Low-frequency Raman-scattering study of the liquid-glass transition in aqueous lithium chloride solutions

Abstract

Raman spectra of 15 and 30 mol % aqueous LiCl solutions were studied in the frequency range 3–350 ${\mathrm{cm}}^{\mathrm{-}1}$, from room temperature to 78 K. At high temperatures, the spectra are very similar to the Raman spectrum of pure water. As the temperature is lowered through the glass transition, the broad central peak that is typical of liquids evolves continuously into a narrow central peak plus a broad band centered near 60 ${\mathrm{cm}}^{\mathrm{-}1}$, both with a depolarization ratio of ∼0.8. This evolution suggests a common origin for these two features, which are typical of glasses.
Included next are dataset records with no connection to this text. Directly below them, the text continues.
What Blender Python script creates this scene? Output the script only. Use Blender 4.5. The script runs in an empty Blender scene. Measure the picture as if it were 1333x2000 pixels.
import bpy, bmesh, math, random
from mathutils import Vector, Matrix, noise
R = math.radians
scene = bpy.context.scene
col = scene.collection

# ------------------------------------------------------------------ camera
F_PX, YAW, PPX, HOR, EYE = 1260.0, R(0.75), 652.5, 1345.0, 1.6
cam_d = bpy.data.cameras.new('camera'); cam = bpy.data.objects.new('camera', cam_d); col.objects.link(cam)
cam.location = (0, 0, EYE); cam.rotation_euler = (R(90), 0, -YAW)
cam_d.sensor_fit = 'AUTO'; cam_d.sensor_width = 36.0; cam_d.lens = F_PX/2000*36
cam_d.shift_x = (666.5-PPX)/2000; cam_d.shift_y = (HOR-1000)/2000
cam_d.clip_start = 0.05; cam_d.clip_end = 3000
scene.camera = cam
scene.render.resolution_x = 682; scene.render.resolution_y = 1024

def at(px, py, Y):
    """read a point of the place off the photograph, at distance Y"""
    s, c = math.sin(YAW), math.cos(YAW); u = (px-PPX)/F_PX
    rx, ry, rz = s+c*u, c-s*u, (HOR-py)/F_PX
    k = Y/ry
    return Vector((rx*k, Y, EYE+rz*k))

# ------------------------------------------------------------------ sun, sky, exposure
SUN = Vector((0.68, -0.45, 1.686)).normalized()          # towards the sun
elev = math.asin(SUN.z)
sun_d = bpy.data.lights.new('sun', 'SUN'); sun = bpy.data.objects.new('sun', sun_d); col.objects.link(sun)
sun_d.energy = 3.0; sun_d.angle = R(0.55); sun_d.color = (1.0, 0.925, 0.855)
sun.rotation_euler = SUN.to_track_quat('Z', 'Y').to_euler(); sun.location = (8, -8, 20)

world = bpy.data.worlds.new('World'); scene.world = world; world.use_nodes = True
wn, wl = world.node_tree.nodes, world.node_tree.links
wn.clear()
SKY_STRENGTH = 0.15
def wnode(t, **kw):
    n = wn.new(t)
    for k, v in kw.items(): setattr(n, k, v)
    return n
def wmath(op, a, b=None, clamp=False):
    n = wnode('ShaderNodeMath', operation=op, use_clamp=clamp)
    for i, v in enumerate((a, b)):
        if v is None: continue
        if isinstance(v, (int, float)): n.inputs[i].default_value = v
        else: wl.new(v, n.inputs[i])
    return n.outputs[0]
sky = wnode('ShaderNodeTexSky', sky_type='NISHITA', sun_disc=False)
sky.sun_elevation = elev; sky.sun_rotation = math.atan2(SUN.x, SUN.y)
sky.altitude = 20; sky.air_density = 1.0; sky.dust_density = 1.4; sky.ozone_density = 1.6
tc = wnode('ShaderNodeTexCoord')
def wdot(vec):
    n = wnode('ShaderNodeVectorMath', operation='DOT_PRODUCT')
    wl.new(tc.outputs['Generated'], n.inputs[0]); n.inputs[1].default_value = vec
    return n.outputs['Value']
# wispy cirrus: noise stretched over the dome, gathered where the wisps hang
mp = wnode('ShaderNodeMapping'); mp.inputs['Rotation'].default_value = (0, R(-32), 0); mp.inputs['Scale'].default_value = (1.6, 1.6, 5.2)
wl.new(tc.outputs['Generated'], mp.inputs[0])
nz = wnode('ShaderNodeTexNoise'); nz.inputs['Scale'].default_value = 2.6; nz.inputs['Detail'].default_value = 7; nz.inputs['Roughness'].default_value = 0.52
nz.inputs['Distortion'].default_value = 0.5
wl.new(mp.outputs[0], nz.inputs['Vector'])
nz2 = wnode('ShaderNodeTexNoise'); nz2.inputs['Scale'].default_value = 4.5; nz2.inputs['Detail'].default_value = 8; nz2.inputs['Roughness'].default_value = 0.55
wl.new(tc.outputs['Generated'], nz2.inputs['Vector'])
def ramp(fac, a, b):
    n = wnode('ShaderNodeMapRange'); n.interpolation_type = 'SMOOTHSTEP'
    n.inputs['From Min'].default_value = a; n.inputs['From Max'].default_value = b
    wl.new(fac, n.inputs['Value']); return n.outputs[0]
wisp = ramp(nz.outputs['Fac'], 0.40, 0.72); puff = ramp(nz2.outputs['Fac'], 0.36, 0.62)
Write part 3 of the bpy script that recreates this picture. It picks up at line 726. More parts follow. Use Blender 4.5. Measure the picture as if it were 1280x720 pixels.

Comparison of our results with the disorder-induced-scattering model of Martin and Brenig [Phys. Status Solidi B 64, 163 (1974)], which is often used for glasses, produced poor agreement for both the intensity and depolarization ratio. In an alternative approach, we combined Stephen’s [Phys. Rev. 187, 279 (1969)] second-order Raman-scattering theory for fluids with generalized hydrodynamics and mode-coupling concepts. This approach gave predictions for the depolarization ratio in excellent agreement with our experimental results. It also produced a qualitatively correct description of the low-frequency Raman spectral shape in both the glass and liquid phases.